The Concordia’s submerged side suffered significant damage during the 20 months it bore the weight of the 115,000-ton, 1,000-foot-long ship on the reef. The daylong operation to right it had stressed that flank as well. Exterior balconies were mangled and entire sections looked warped, although officials said the damage probably looked worse than it really was.

The damage must be repaired to stabilize the ship so it can withstand the coming winter, when seas and winds will whip the luxury liner. The starboard side must also be stabilized so crews can affix tanks that will help float the ship off the seabed when it comes time to tow it sometime next year.

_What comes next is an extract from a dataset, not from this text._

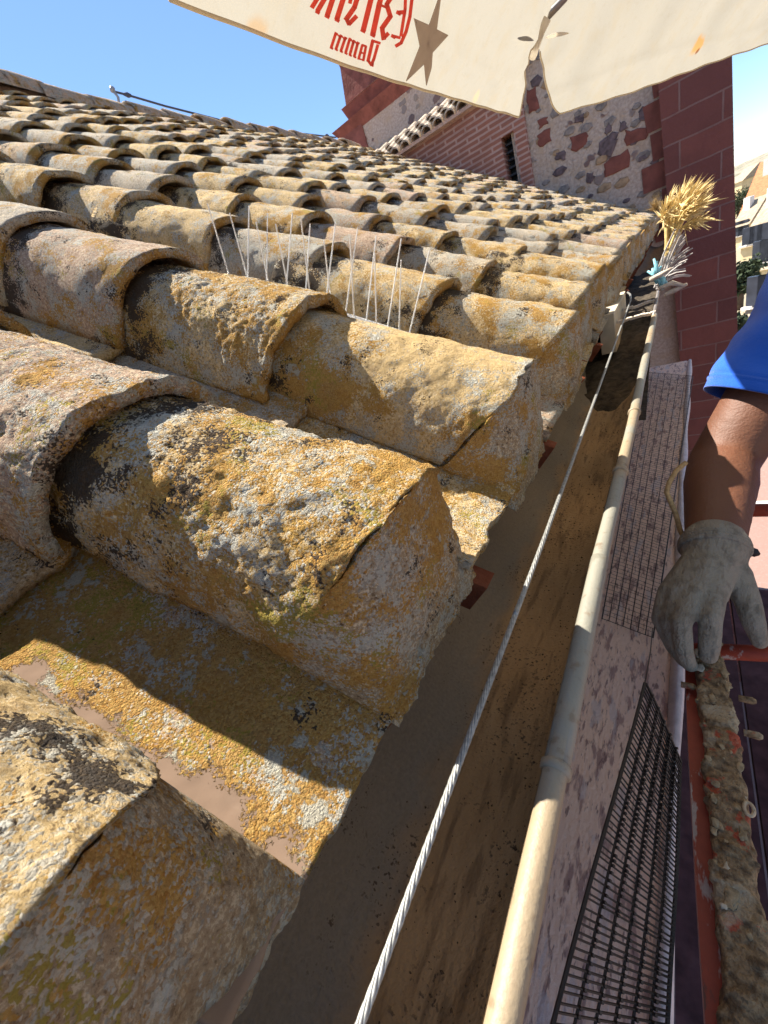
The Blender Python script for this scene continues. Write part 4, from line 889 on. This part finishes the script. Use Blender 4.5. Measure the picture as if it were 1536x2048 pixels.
# ------------------------------------------------------------------ dry reeds growing in the gutter
M_STRAW = simple('sunlit straw', (.62, .47, .20), .8, .3, 60); M_GSTEM = simple('shade painted stem', (.40, .37, .35), .8, .3, 80); M_SEED = simple('feathery seed head', (.66, .52, .26), .9, .25, 90)  # lit and shaded stem colours: grey carries the roof edge's shadow
reed = empty('dry_reed_clump', 'dry straw coloured reed clump rooted in the far gutter against the tower', 'dry grass')
YR = 1.62
def rp(px, py, y=YR): return on_y(px, py, y)
root_ = rp(1318, 572)
for i in range(34):     # bare stems fanning to the right, roof shade painted as grey
    t = i/33; tip = rp(1352+42*t+random.uniform(-8, 8)+(-12 if t > .7 else 0), 462+88*t*t+random.uniform(-7, 7), YR+random.uniform(-.10, .12)); b = root_+np.array([random.uniform(-.012, .02), random.uniform(-.05, .05), random.uniform(-.01, .01)])
    mid = (b+tip)/2+np.array([-.012+.01*random.random(), 0, .012]); mb = MB(); mb.tube(np.array([b, (b+mid)/2+[-.003, 0, .004], mid, (mid+tip)/2+[.001, 0, .003], tip]), [.0028, .0026, .0024, .0022, .0015], 5); mb.build('stem', M_GSTEM, reed)
for i in range(30):     # straw stems and plumes
    t = random.random(); tx = 1326+76*t; ty = 410-22*t+random.uniform(-14, 32)+(18 if t > .75 else 0); tip = rp(tx, ty, YR+random.uniform(-.09, .12)); b = rp(1336+random.uniform(-8, 14), 500+random.uniform(-8, 16), YR+random.uniform(-.04, .05))
    bend = rp((1340+tx)/2-4, (478+ty)/2, YR); mb = MB(); mb.tube(np.array([b, (b+bend)/2, bend, (bend+tip)/2+[0, 0, .006], tip]), [.0030, .0030, .0028, .002, .0012], 5); mb.build('stem', M_STRAW, reed)
    pm_ = MB(); d0 = _n(tip-bend); dr = np.array([.6, .0, -.5])*random.uniform(.2, .9)
    for k in range(46):
        f = random.uniform(.15, 1.1); p = bend*(1-f)+tip*f+dr*.04*max(0, f-.5)**2; dirv = _n(d0*random.uniform(.8, 1.3)+dr*.5+rng.standard_normal(3)*.30); L = random.uniform(.022, .060); sd = _n(np.cross(dirv, rng.standard_normal(3)))*.0013
        pm_.add([p-sd*.6, p+sd*.6, p+dirv*L*.55+sd*1.4+dr*.003, p+dirv*L+dr*.010, p+dirv*L*.55-sd*1.4+dr*.003], [(0, 1, 2, 3, 4)])
    pm_.build('seed_head', M_SEED, reed)
for i in range(12):
    b = rp(1312+random.uniform(-5, 6), 420+random.uniform(-6, 6), YR+.5); pm_ = MB()
    for k in range(16):
        dirv = _n(np.array([-.2, 0, 1])+rng.standard_normal(3)*.5); L = random.uniform(.02, .06); sd = _n(np.cross(dirv, rng.standard_normal(3)))*.002; pm_.add([b, b+sd, b+dirv*L], [(0, 1, 2)])
    pm_.build('seed_head', simple('brown seed', (.40, .28, .12), .9, .3, 90) if i == 0 else bpy.data.materials['brown seed'], reed)
for (px, py, ln, sx_) in ((1300, 560, .05, 1), (1318, 578, .06, -1), (1330, 590, .05, 1)):
    p = rp(px, py, 1.5); mb = MB(); mb.tube(np.array([p, p+[ln*.5, .01, .004], p+[ln, .0, .012*sx_]]), [.006, .007, .004], 7); tag(mb.build('twig', simple('bleached twig', (.50, .42, .33), .9, .3, 80, .001), None, True), 'short bleached twig lying across the gutter below the reeds', 'twig', 'twigs under the reeds')
mb = MB(); p = rp(1308, 535, 1.55); q0 = rp(1322, 568, 1.55)
for k in range(5): mb.tube(np.array([p+rng.standard_normal(3)*.008, (p+q0)/2+rng.standard_normal(3)*.01, q0+rng.standard_normal(3)*.006]), [.003, .008, .003], 6)
tag(mb.build('plastic_scrap', simple('pale blue plastic', (.22, .50, .58), .35, .3, 60, .002), None, True), 'crumpled pale blue plastic scrap caught in the gutter reeds', 'plastic scrap')
# dark sheet put in for the black shadow in the far gutter
n_ = 60; xs = np.linspace(-.220, -.056, 14); ysl = np.linspace(.98, 2.6, n_); V = np.array([[x, y, -.392+.118*min(1, (y-.98)/.55)] for y in ysl for x in xs]); V[:, 2] += .008*fbm(V, 40, 3, 9)
tag(mesh('gutter_shade_sheet', V, grid_faces(n_, 14, 0, True), simple('painted gutter shade', (.060, .047, .032), .95, .6, 60, .006), None, True), 'dark sheet standing for the black shadow in the far gutter', 'painted shade', kind='stuff')
# ------------------------------------------------------------------ ground, street and town
m = NM('street paving', .9); sp = m.nd('ShaderNodeSeparateXYZ'); m.L(m.pos, sp.inputs[0]); n1 = m.noise(1.2, 5); n2 = m.noise(14, 3)
c = m.mix(n1, (.21, .125, .10), (.27, .17, .14)); c = m.mix(m.mul(m.step(n2, .5, .7), .3), c, (.30, .22, .2)); far = m.step(sp.outputs[1], 18, 30); c = m.mix(far, c, m.mix(n1, (.20, .17, .11), (.34, .29, .20))); m.col(c); m.bump(n2, .01); M_STREET = m.m
gv = []; ng = 60
xsg = np.linspace(-900, 1200, ng); ysg = np.r_[np.linspace(-60, 40, 20), np.linspace(60, 2500, 40)]
for y in ysg:
    for x in xsg: gv.append([x, y, -7])
gv = np.array(gv); mesh_o = mesh('ground', gv, grid_faces(len(ysg), ng, 0, True), M_STREET, None); tag(mesh_o, kind='structure')
hv = []; hx = np.linspace(-500, 900, 120); hy = np.linspace(230, 900, 40)
for y in hy:
    for x in hx: hv.append([x, y, -9])
hv = np.array(hv); tt_ = np.clip((hv[:, 1]-230)/330, 0, 1); hv[:, 2] += (tt_*tt_*(3-2*tt_))*(11+4.5*fbm(hv, .007, 3, 4)+.02*np.clip(hv[:, 0], -200, 600))
m = NM('dry hillside', .95); n1 = m.noise(.02, 5); n2 = m.noise(.12, 4); c = m.mix(n1, (.20, .17, .12), (.34, .29, .22)); c = m.mix(m.mul(m.step(n2, .48, .6), .8), c, (.075, .09, .045)); m.col(c)
tag(mesh('hill', hv, grid_faces(40, 120, 0, True), m.m, None, True), kind='structure')
mb = MB(); mb.box((1.62, 10.9, -6.94), (1.9, .35, .09)); tag(mb.build('kerb', simple('white kerb', (.70, .66, .60), .9, .15, 8), None), kind='structure')
cols = dict(white=simple('white render', (.74, .70, .66), .9, .1, 2), cream=simple('cream render', (.66, .52, .30), .9, .12, 2), grey=simple('grey render', (.36, .34, .36), .9, .2, 2), orange=simple('orange roof tile', (.45, .16, .075), .9, .25, 5), brown=simple('brown roof tile', (.34, .27, .19), .9, .3, 5), dark=simple('dark glass', (.03, .035, .05), .3, .3, 2))
def house_(label, px0, px1, py_eave, dist, rise, depth, wall, roofm, chim=0, yaw=0., nwin=2):
    a = ray(px0, py_eave); b = ray(px1, py_eave); a = a*(dist/a[1]); b = b*(dist/b[1]); wdt = b[0]-a[0]; ze = (a[2]+b[2])/2; c_ = np.array([(a[0]+b[0])/2, dist, -7.0])
    root = empty('town_house', label, 'house', c_, 'houses of the town beyond the tower'); root.rotation_euler = (0, 0, yaw); H = ze+7
    def pc_(mb, name, mat, par=None): return mb.build(name, mat, par or root)
    mb = MB(); mb.box((0, depth/2, H/2), (wdt, depth, H)); pc_(mb, 'wall', cols[wall])
    o_ = .25; mb = MB(); w2 = wdt/2+o_; d0, d1 = -o_, depth+o_
    mb.add([(-w2, d0, H+.02), (w2, d0, H+.02), (w2, d1, H+.02), (-w2, d1, H+.02), (-w2, (d0+d1)/2, H+rise), (w2, (d0+d1)/2, H+rise)], [(3, 2, 1, 0), (0, 1, 5, 4), (2, 3, 4, 5), (1, 2, 5), (3, 0, 4)]); rf = pc_(mb, 'roof', cols[roofm])
    for k in range(chim): mb = MB(); mb.box((-wdt*.3+k*wdt*.4, depth*.35, H+rise*.8), (.6, .6, rise*.3+.8)); mb.build('chimney', cols['white'], rf)
    for k in range(nwin):
        for f_ in range(max(1, int(H//3.2))):
            mb = MB(); x_ = -wdt/2+wdt*(k+1)/(nwin+1); mb.box((x_, .0, 1.9+f_*3), (.9, .16, 1.3)); wn = pc_(mb, 'window', cols['dark']); mb = MB(); mb.box((x_, -.12, 1.9+f_*3-.72), (1.15, .18, .1)); mb.build('sill', cols['white'], wn)
    return root
house_('low cream house front lit by the sun, highest of the near roofs', 1497, 1570, 538, 40, 1.6, 2.2, 'cream', 'brown', 0, -.75, 3)
house_('small white gabled house just above the blue sleeve', 1484, 1560, 632, 27, 1.1, 1.6, 'white', 'brown', 0, -.8, 2)
house_('house with a broad weathered brown roof', 1478, 1545, 490, 52, 3.6, 9, 'cream', 'brown', 1, -.6, 3)
house_('cream walled house under an orange tiled roof with white chimneys', 1482, 1590, 412, 80, 5.0, 12, 'cream', 'orange', 2, -.4, 4)
house_('pale long block beside the tower edge', 1462, 1486, 366, 110, 1.8, 7, 'cream', 'brown', 0, -.7, 3)
house_('cream stone house partly behind the long block', 1466, 1500, 452, 62, 2.0, 4, 'cream', 'brown', 1, -.7, 2)
house_('distant lilac house on the hillside crest', 1524, 1560, 342, 190, 3.0, 16, 'grey', 'brown', 0, .1, 3)
house_('distant white house below the hillside crest', 1505, 1528, 357, 150, 2.5, 14, 'white', 'orange', 0, -.1, 3)
M_LEAF = simple('dark evergreen leaf', (.035, .05, .022), .8, .5, 3); M_TRUNK = simple('bark', (.10, .07, .05), .9, .3, 8)
def tree(label, px, py_top, py_bot, dist, r):
    t_ = ray(px, py_top); t_ = t_*(dist/t_[1]); b_ = np.array([t_[0], dist, -7.0]); root = empty('street_tree', label, 'tree', b_, 'trees among the town houses'); H = t_[2]+7
    mb = MB(); mb.tube(np.array([[0, 0, 0], [.05, 0, H*.4], [0, .05, H*.75]]), [.22, .17, .08], 8)
    for k in range(4): a = k*1.7; mb.tube(np.array([[0, 0, H*.4], [math.cos(a)*r*.4, math.sin(a)*r*.4, H*.65]]), [.09, .03], 6)
    mb.build('trunk', M_TRUNK, root, True); mb = MB()
    cl_ = [(np.array([random.gauss(0, r*.4), random.gauss(0, r*.4), random.uniform(H*.35, H-.3*r)]), random.uniform(.25, .5)*r) for _ in range(22)]
    for c_, rr in cl_:
        for k in range(110):
            p = c_+rng.standard_normal(3)*rr*.5; u_ = _n(rng.standard_normal(3)); w_ = _n(np.cross(u_, rng.standard_normal(3))); L = random.uniform(.10, .2); mb.add([p-u_*L, p+w_*L*.5, p+u_*L, p-w_*L*.5], [(0, 1, 2, 3)])
    mb.build('crown', M_LEAF, root)
tree('dark tree in the shaded street, beside the tower edge', 1482, 520, 600, 33, .9)
tree('dark tree low behind the white gabled house', 1484, 636, 700, 24, .6)
tree('green tree on the slope under the hillside crest', 1503, 352, 380, 130, 4.5)
tree('green bush like tree by the long pale block', 1478, 378, 400, 100, 2.5)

The operation had been expected to take no more than 12 hours but expanded to 19 after an initial weather delay and emergency maintenance issues involving the vast system of steel cables, pulleys and counterweights that were used to roll the half-submerged carcass of steel upright.

Sloane said there were no errors, just tense moments — “alarms started to ring” — when the ship didn’t immediately settle onto its artificial seabed platform. Once it did, the control room issued to all the vessels involved the happy announcement that the operation was successful.